* **Short problem**:
Quote, with no changes, the lines that run from the top of the material to the line with "return a, CP + b * SP, -SP + b * CP", both included.
◆ ◆ ◆ ◆ ◆
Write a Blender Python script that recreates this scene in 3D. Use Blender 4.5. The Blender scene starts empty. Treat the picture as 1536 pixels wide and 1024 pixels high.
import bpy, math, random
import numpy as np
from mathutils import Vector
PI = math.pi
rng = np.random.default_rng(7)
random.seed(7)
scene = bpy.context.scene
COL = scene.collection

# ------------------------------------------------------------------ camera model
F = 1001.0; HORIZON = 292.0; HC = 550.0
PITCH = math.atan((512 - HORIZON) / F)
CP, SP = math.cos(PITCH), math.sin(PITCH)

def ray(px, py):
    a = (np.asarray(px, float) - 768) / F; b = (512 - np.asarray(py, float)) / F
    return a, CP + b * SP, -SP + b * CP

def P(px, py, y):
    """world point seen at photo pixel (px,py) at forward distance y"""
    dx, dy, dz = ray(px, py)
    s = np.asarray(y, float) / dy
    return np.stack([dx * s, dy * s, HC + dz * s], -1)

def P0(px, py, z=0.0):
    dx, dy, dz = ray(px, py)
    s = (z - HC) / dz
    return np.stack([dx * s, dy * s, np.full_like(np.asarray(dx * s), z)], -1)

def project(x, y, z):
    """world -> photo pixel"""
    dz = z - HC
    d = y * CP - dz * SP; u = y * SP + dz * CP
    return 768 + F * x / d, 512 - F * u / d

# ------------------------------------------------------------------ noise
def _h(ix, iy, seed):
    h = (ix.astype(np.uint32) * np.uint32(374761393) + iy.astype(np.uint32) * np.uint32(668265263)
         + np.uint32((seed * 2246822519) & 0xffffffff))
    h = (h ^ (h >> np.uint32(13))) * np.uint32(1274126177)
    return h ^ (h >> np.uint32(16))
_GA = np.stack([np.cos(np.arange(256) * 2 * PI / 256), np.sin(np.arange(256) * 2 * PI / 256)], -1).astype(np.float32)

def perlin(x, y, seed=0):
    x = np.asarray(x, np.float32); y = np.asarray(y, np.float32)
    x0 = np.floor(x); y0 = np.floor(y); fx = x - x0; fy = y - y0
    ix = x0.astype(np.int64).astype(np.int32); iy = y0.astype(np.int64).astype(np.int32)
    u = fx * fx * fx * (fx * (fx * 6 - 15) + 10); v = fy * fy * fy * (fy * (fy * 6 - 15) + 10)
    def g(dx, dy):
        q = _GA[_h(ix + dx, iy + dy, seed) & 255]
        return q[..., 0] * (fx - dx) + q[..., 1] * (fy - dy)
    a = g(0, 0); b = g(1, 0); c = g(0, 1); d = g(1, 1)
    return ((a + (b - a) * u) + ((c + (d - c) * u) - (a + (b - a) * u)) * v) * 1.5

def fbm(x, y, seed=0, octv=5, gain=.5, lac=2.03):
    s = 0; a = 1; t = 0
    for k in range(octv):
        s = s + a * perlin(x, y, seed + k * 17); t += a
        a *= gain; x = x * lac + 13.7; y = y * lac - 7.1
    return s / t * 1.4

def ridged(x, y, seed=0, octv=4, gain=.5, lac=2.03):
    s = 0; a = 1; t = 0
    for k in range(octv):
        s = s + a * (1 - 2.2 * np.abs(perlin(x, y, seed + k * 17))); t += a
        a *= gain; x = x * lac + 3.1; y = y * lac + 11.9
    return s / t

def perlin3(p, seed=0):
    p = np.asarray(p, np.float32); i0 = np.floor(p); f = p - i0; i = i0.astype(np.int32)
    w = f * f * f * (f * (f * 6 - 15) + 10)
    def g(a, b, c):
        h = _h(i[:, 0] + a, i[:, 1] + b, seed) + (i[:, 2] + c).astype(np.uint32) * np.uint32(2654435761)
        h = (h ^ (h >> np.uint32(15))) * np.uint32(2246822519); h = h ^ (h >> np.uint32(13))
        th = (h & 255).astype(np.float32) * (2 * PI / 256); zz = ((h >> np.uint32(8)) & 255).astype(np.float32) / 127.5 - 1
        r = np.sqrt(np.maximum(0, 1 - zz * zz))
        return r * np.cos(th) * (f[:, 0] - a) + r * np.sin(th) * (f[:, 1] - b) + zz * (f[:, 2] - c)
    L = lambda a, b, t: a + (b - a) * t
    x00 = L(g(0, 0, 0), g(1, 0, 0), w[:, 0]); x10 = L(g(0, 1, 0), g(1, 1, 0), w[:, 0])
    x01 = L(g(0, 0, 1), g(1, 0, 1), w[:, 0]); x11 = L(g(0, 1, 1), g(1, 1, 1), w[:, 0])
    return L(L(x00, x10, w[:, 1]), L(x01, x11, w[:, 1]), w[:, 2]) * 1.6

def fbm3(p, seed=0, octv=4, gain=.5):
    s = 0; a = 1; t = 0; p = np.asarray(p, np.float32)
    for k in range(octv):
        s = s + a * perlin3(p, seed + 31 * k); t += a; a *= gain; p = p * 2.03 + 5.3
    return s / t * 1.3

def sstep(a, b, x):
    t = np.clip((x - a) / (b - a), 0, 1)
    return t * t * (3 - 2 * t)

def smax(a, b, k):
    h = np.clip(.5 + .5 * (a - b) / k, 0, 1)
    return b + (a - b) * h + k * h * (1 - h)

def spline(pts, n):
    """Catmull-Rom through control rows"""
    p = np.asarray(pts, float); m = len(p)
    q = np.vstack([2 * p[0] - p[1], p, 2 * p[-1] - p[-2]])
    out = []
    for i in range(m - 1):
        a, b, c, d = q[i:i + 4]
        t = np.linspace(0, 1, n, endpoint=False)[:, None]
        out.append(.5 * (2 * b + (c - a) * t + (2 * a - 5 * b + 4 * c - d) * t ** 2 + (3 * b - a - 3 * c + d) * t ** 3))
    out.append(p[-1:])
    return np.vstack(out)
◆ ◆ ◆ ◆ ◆
* **Reply to the task**:
Write a Blender Python script that recreates this scene in 3D. Use Blender 4.5. The Blender scene starts empty. Treat the picture as 1536 pixels wide and 1024 pixels high.
import bpy, math, random
import numpy as np
from mathutils import Vector
PI = math.pi
rng = np.random.default_rng(7)
random.seed(7)
scene = bpy.context.scene
COL = scene.collection

# ------------------------------------------------------------------ camera model
F = 1001.0; HORIZON = 292.0; HC = 550.0
PITCH = math.atan((512 - HORIZON) / F)
CP, SP = math.cos(PITCH), math.sin(PITCH)

def ray(px, py):
    a = (np.asarray(px, float) - 768) / F; b = (512 - np.asarray(py, float)) / F
    return a, CP + b * SP, -SP + b * CP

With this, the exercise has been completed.